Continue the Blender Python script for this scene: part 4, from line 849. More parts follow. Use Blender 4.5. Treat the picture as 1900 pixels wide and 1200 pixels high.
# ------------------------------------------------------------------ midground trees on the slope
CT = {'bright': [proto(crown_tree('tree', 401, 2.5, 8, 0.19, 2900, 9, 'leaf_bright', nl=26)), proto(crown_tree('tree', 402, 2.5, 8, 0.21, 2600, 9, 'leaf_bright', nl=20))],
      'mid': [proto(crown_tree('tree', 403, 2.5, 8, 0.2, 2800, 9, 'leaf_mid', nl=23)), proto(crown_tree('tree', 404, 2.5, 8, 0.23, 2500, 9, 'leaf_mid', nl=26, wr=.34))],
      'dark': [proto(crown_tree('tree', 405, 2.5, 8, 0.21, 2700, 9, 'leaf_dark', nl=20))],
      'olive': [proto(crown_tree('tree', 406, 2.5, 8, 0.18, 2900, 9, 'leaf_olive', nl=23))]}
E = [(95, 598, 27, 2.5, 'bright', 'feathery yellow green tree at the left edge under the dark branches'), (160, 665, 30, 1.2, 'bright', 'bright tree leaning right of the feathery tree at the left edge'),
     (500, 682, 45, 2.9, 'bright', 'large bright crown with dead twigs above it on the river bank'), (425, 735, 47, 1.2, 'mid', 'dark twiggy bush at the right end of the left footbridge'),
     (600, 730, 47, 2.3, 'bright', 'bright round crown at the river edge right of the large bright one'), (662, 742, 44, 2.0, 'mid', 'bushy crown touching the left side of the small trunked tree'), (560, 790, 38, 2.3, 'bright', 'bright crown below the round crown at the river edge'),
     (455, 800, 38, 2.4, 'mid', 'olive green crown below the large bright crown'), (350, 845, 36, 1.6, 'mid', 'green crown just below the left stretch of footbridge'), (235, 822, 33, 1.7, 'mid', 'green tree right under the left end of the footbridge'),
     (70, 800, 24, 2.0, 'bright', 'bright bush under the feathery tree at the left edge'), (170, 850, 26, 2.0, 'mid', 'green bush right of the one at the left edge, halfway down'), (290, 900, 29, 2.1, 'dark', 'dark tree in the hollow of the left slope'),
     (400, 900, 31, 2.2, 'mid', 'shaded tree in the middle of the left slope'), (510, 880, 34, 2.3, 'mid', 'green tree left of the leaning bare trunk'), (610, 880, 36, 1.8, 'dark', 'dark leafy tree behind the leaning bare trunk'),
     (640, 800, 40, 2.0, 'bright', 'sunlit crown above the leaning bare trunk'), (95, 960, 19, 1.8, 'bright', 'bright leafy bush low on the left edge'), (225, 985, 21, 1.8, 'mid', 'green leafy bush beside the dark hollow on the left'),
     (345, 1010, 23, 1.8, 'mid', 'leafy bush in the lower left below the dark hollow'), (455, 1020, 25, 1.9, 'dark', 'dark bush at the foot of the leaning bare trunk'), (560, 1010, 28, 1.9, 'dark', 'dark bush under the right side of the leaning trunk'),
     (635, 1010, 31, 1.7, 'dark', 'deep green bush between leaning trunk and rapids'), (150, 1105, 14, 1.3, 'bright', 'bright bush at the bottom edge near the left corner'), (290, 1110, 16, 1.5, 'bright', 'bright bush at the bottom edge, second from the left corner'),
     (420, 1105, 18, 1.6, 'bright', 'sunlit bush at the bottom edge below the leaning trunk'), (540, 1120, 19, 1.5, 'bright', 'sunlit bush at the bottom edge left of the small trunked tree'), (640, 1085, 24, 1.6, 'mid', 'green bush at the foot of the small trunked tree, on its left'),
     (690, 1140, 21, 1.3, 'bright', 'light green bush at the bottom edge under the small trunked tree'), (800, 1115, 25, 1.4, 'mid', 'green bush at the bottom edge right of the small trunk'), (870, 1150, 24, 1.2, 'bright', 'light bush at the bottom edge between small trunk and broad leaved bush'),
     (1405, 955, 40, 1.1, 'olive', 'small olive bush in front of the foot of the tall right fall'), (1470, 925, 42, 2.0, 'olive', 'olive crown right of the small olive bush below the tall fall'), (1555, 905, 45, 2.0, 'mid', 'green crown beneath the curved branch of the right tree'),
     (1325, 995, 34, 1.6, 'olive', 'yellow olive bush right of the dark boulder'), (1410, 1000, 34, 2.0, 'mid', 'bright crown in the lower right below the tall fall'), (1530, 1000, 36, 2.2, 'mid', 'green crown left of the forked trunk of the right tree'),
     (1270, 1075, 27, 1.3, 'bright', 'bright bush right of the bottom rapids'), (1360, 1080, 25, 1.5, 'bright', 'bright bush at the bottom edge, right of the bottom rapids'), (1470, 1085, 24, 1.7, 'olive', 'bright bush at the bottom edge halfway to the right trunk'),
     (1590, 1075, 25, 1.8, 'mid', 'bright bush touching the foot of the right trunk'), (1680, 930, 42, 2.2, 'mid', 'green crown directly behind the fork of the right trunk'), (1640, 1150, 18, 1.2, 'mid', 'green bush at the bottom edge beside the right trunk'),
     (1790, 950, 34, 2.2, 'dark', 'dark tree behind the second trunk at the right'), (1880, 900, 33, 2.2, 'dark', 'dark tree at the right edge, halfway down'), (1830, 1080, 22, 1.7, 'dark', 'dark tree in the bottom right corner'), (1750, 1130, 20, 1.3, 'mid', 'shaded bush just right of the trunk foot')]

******

List the lines that contain the word "from".

Continue the Blender Python script for this scene: part 4, from line 849. More parts follow. Use Blender 4.5. Treat the picture as 1900 pixels wide and 1200 pixels high.
     (635, 1010, 31, 1.7, 'dark', 'deep green bush between leaning trunk and rapids'), (150, 1105, 14, 1.3, 'bright', 'bright bush at the bottom edge near the left corner'), (290, 1110, 16, 1.5, 'bright', 'bright bush at the bottom edge, second from the left corner'),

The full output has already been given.